Imagine the current workflow. A task might take 5 minutes, 10 minutes, sometimes even half an hour to complete. But with agents executing, it could be done in 0.2 seconds, 0.5 seconds, or even less than 0.1 seconds. This isn't just a simple "twice or three times faster" improvement—it's a qualitative leap in execution density.
An ordinary person might perform dozens of digital operations in a day. An agent? It can complete hundreds, or even more, in just one minute. It doesn't get tired, doesn't hesitate, doesn't need to double-check—if the logical chain can be followed, it executes immediately. What does this mean? It means the world is operating at a speed we can't see, and we, as the doers, are becoming only responsible for "saying ideas."

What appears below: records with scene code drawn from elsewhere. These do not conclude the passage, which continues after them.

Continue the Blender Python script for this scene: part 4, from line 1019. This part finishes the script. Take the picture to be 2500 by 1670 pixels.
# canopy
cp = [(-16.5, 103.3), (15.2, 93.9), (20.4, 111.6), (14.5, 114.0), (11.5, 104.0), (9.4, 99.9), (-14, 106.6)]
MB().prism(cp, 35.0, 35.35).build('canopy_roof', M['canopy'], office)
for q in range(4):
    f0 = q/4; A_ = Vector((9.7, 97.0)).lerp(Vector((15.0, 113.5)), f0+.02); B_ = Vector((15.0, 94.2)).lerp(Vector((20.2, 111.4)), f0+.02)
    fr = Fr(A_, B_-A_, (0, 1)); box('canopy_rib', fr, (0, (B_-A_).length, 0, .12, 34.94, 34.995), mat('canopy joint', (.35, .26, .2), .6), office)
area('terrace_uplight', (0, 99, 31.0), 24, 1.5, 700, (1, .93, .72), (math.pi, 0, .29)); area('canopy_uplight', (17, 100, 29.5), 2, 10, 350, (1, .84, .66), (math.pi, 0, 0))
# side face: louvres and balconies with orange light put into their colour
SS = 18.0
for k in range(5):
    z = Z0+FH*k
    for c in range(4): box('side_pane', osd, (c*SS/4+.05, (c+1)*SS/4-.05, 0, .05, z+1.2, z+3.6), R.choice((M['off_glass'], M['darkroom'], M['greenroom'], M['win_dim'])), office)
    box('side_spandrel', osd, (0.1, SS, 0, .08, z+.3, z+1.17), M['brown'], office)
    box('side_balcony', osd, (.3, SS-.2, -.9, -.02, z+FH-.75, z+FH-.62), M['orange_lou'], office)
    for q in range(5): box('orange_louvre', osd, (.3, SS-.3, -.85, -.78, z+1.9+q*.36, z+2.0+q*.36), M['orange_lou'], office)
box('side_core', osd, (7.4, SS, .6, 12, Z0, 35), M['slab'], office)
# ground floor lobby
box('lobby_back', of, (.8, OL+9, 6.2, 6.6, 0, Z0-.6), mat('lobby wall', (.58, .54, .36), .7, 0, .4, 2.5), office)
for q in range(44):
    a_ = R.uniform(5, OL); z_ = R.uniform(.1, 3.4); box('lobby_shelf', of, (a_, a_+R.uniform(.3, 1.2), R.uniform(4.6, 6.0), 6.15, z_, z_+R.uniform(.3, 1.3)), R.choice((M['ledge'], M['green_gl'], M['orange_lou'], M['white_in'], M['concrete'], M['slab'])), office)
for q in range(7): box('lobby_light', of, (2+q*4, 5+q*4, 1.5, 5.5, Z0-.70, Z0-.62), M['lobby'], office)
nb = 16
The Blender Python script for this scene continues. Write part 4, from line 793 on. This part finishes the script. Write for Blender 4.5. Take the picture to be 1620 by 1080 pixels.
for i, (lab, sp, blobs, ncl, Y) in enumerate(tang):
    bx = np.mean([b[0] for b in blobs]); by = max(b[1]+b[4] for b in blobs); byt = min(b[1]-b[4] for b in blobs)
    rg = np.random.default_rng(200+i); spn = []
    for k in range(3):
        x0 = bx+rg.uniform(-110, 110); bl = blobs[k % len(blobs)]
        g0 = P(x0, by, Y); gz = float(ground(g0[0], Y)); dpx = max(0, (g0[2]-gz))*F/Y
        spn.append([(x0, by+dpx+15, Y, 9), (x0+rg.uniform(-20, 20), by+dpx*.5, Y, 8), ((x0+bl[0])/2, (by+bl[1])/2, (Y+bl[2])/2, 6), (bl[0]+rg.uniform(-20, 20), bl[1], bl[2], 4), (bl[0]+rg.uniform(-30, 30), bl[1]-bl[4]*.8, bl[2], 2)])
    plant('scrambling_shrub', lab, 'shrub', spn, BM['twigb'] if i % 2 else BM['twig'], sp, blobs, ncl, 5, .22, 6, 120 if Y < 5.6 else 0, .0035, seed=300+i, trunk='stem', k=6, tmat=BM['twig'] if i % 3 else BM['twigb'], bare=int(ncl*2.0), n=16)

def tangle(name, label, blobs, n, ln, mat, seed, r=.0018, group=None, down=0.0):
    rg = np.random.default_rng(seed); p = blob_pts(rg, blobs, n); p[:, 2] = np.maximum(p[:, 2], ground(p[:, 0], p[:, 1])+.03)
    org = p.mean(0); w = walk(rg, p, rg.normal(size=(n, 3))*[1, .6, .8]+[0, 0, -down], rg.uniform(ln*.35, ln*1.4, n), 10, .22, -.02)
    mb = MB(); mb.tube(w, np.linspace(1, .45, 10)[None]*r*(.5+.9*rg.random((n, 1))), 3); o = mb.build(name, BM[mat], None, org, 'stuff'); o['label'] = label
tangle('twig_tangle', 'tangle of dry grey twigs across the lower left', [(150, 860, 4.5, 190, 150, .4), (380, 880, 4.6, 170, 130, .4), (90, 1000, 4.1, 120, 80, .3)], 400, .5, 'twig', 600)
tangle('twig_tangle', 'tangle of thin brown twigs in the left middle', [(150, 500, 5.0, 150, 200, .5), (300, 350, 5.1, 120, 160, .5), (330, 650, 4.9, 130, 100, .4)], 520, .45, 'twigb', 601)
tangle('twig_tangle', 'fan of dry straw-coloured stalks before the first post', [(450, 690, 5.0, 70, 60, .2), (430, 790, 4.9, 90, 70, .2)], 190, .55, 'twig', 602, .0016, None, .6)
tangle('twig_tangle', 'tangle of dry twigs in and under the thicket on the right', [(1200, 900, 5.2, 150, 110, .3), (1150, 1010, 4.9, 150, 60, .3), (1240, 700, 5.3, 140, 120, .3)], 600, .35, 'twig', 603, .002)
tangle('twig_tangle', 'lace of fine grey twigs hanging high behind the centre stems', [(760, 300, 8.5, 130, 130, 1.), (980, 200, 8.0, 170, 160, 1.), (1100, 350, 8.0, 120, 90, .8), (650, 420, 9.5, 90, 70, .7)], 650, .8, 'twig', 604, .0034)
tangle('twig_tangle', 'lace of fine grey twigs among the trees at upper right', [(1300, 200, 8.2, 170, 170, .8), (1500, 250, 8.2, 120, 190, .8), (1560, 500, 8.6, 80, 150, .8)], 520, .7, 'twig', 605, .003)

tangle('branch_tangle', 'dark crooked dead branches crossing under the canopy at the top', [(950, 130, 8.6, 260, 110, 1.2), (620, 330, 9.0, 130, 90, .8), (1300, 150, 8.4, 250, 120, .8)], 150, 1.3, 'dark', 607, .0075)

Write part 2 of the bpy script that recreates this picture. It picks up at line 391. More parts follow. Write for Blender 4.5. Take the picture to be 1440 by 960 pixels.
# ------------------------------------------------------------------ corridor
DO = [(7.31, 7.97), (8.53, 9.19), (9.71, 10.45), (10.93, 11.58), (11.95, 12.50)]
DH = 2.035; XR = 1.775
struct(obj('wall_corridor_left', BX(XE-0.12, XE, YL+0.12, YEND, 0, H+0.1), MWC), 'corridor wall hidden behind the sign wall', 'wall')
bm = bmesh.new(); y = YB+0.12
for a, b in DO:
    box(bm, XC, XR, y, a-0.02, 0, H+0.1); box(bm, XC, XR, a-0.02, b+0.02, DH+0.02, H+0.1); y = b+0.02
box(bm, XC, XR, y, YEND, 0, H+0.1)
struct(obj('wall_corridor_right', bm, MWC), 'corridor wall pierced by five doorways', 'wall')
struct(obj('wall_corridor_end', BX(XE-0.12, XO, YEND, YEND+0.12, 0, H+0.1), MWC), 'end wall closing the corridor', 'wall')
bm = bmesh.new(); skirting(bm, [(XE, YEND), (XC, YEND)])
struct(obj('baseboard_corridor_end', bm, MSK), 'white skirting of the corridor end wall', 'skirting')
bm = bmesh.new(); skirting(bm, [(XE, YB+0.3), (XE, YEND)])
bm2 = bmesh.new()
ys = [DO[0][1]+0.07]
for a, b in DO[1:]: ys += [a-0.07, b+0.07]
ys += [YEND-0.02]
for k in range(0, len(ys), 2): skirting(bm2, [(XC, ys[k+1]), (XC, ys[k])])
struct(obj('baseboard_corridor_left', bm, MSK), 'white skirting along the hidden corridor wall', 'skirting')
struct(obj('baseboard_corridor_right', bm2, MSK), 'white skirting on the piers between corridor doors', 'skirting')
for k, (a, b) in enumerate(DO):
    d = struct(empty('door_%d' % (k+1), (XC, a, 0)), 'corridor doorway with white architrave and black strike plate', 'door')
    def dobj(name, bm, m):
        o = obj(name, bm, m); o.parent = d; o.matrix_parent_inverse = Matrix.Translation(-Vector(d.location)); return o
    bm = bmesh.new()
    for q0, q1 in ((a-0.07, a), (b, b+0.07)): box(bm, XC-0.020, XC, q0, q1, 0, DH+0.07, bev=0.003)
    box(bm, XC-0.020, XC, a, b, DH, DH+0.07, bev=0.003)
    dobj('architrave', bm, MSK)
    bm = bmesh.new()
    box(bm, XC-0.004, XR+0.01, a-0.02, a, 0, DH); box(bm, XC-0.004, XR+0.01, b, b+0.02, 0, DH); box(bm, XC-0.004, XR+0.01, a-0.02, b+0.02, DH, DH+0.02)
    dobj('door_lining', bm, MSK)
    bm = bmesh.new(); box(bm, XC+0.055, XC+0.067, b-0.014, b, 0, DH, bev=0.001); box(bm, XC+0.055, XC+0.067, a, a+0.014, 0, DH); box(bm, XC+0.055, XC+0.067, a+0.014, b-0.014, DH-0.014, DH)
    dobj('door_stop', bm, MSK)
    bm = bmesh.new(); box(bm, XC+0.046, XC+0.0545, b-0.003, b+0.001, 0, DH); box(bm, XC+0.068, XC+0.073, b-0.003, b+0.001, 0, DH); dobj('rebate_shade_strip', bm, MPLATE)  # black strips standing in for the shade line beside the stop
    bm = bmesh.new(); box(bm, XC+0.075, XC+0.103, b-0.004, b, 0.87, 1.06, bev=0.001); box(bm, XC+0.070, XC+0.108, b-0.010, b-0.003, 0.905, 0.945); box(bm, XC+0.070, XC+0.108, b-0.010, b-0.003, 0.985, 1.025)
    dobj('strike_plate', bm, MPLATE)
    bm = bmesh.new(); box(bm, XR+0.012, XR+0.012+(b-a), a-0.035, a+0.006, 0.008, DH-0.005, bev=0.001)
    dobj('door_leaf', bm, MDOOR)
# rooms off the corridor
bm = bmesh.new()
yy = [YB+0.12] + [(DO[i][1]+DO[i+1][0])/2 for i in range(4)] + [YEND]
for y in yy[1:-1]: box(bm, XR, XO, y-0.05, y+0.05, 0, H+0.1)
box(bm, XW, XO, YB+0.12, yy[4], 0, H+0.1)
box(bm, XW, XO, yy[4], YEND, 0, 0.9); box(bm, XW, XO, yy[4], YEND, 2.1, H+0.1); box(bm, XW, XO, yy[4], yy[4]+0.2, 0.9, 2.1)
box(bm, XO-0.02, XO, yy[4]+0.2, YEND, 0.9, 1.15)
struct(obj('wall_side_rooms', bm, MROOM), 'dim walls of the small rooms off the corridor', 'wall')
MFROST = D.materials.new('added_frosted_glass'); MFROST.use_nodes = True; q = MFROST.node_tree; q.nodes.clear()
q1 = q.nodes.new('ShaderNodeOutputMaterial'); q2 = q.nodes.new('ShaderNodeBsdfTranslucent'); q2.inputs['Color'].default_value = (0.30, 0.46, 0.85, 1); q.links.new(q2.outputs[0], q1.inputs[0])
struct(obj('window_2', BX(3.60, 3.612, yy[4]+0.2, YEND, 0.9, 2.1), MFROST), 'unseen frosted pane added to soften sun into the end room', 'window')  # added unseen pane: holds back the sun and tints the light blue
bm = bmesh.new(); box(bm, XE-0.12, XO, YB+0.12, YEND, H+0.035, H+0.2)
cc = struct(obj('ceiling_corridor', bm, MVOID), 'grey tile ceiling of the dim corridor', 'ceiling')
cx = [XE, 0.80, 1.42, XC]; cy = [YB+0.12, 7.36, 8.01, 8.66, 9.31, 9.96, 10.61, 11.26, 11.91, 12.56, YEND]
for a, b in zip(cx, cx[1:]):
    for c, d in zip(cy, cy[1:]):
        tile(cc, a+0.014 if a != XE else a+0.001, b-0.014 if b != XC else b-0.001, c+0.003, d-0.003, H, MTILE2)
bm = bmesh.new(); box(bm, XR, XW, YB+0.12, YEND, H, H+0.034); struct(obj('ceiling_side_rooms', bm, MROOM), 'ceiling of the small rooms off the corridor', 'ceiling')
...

It sounds cool, but behind this lies enormous risk.
Why is this so dangerous? Because all the security mechanisms we currently use—permission systems, risk control models, review processes, multi-signature verification—are designed under the assumption that the executor is human. Humans need to see, think, click to confirm, wait for transactions to be on-chain, and respond in real time. The entire system's rhythm is built around "human speed."
But agents are not humans. They don't need these. When execution speed jumps from "minutes" to "milliseconds," our existing protective mechanisms become overwhelmed. This isn't just a matter of optimization; it's a mismatch between system architecture and reality—our shields are designed to block human-paced attacks, but now face machine-level impacts.
This problem will need to be addressed sooner or later, but perhaps we haven't fully thought it through yet.